Noa Beer, 29, told The Sun: “He was shooting like crazy with murder in his eyes.
“I thought I was going to die. I felt so helpless.”
The brave lady had three injured strangers and a DJ in her Jeep as she accelerated away when another killer lifted his rifle to fire while the indiscriminate slaughter of innocents continued around them in the desert.
Noam Mazal Ben-David, 27, was also forced to do horrifying things to survive.
Noam had to hide under a pile of blood-soaked corpses – including her boyfriend’s – to escape detection as she laid in a skip for three hours after the evil terrorists crossed the Israel border.
Her partner David Neman was among dozens slaughtered before her very eyes, as she was shot in the foot and hip in a sick game of “Russian roulette”.
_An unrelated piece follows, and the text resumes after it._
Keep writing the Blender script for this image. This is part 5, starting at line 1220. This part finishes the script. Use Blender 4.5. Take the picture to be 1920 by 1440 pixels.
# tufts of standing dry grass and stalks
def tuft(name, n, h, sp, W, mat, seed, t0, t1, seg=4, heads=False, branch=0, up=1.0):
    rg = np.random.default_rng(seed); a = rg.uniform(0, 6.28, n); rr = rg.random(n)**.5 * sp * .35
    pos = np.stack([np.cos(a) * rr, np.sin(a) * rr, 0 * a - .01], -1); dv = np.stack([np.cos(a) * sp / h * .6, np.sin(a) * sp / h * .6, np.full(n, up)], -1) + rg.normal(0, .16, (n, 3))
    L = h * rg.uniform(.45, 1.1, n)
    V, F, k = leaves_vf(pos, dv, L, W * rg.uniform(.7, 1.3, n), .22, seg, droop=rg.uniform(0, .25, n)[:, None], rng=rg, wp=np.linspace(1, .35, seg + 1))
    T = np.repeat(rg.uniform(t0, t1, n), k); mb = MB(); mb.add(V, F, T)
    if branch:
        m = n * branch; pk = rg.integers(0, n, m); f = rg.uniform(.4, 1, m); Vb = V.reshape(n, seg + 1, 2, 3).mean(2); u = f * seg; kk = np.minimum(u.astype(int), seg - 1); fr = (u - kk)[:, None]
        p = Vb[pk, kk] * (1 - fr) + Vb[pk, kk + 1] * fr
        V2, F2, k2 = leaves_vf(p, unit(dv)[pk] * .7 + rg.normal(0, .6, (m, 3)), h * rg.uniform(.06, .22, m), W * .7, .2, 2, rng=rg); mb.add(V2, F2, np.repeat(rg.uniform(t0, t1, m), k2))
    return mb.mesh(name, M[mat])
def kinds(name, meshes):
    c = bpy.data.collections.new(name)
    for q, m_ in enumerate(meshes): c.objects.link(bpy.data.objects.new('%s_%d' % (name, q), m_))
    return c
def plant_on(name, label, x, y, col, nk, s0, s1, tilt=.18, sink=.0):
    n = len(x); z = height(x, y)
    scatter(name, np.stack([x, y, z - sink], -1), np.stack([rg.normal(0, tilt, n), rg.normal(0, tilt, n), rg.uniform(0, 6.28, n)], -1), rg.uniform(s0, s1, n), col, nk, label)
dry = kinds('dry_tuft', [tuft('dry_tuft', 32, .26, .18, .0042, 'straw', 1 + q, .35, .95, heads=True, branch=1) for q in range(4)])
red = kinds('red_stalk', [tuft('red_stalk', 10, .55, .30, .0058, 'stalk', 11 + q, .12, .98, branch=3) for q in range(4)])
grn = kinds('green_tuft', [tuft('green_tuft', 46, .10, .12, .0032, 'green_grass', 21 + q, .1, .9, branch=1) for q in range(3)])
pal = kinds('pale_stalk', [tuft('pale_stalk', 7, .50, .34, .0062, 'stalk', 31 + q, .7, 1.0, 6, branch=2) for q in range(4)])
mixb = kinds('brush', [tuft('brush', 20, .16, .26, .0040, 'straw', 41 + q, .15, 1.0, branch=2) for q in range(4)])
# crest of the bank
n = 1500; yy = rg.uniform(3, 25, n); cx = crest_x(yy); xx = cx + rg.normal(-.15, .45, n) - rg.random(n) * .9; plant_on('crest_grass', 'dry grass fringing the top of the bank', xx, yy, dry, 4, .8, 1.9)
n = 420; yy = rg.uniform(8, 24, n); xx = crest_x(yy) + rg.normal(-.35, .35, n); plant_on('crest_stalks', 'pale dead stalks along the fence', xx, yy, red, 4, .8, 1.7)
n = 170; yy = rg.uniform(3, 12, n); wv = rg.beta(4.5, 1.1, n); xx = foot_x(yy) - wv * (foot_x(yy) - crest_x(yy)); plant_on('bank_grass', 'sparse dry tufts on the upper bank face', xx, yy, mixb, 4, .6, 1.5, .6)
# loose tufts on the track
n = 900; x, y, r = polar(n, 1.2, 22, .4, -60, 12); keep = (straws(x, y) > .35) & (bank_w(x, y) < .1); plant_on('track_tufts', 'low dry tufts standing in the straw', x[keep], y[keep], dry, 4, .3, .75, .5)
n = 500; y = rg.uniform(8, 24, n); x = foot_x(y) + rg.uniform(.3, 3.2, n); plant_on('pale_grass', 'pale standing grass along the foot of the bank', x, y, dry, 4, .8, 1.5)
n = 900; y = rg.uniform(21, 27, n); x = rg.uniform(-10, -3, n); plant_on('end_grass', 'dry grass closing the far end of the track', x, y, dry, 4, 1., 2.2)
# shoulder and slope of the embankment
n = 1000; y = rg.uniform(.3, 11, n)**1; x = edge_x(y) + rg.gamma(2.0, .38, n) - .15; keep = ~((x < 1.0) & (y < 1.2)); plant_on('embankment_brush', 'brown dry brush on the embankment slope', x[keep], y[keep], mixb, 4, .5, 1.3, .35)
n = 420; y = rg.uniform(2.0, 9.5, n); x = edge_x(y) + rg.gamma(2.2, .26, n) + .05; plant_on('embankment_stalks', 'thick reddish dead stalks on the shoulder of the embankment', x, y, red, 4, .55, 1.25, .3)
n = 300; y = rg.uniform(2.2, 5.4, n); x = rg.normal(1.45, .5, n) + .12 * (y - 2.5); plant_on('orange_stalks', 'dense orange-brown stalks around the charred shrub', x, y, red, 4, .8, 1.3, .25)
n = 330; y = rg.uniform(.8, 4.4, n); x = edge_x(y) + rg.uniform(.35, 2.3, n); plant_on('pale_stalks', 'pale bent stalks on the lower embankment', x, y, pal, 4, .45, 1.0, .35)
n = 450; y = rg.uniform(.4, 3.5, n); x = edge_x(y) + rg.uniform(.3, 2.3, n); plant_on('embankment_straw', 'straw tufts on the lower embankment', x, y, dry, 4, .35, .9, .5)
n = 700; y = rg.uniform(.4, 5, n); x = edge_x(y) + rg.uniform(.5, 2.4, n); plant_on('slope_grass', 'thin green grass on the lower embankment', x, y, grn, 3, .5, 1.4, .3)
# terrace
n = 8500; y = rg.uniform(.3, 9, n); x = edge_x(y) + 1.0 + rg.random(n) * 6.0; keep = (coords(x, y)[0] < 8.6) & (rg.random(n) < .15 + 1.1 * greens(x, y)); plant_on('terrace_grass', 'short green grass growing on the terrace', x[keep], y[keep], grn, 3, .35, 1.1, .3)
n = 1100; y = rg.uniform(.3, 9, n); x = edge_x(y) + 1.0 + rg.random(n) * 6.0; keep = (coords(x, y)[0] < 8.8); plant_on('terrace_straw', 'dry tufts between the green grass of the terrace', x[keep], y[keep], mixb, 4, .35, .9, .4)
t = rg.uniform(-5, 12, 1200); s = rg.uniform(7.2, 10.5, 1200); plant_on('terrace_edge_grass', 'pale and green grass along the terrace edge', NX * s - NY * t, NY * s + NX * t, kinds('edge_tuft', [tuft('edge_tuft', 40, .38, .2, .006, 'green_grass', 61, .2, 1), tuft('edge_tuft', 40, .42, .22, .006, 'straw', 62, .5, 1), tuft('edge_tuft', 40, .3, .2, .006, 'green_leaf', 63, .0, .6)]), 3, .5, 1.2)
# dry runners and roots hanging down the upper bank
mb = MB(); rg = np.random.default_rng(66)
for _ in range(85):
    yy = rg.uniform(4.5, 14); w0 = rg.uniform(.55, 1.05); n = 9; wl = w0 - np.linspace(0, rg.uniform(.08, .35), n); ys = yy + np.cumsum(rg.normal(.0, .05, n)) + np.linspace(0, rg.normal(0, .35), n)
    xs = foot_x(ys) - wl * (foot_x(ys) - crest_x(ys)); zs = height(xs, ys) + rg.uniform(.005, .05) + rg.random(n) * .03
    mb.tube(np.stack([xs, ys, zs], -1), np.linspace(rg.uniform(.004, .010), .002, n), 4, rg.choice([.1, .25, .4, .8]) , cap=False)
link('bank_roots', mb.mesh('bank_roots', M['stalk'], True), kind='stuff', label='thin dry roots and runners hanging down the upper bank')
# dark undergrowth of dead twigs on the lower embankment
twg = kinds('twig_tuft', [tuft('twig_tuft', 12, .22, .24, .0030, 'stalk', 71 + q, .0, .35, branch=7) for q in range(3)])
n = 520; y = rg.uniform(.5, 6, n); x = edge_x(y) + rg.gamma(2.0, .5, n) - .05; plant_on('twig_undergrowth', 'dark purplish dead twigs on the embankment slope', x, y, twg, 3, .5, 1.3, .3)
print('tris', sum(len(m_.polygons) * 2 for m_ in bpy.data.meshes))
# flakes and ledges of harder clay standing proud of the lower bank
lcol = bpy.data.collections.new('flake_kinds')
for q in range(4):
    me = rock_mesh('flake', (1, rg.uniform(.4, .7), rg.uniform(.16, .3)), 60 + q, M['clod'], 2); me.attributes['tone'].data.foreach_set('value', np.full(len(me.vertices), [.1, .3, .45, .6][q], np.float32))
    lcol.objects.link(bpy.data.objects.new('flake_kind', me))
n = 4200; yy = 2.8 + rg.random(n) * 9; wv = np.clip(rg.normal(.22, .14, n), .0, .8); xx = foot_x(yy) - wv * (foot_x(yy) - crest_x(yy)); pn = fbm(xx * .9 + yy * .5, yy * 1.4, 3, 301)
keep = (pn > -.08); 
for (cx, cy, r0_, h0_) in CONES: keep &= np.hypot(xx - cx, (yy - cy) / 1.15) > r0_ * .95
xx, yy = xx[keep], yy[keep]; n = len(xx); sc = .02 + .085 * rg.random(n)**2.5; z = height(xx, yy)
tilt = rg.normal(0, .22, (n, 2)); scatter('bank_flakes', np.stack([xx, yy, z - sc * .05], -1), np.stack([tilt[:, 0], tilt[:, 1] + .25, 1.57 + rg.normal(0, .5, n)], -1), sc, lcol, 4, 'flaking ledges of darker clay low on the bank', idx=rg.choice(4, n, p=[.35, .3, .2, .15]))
The model managed to keep quiet while rapidly losing blood and dealing with the unimaginable grief and shock of witnessing the barbaric murder of her partner.
More than 1,400 men, women, and children were killed – and 242 kidnapped – the day Hamas launched its savage attack on Israel.
Horrified rescuers discovered 260 bodies at the Supernova music festival near Kibbutz Re’im in Israel’s western Negev desert.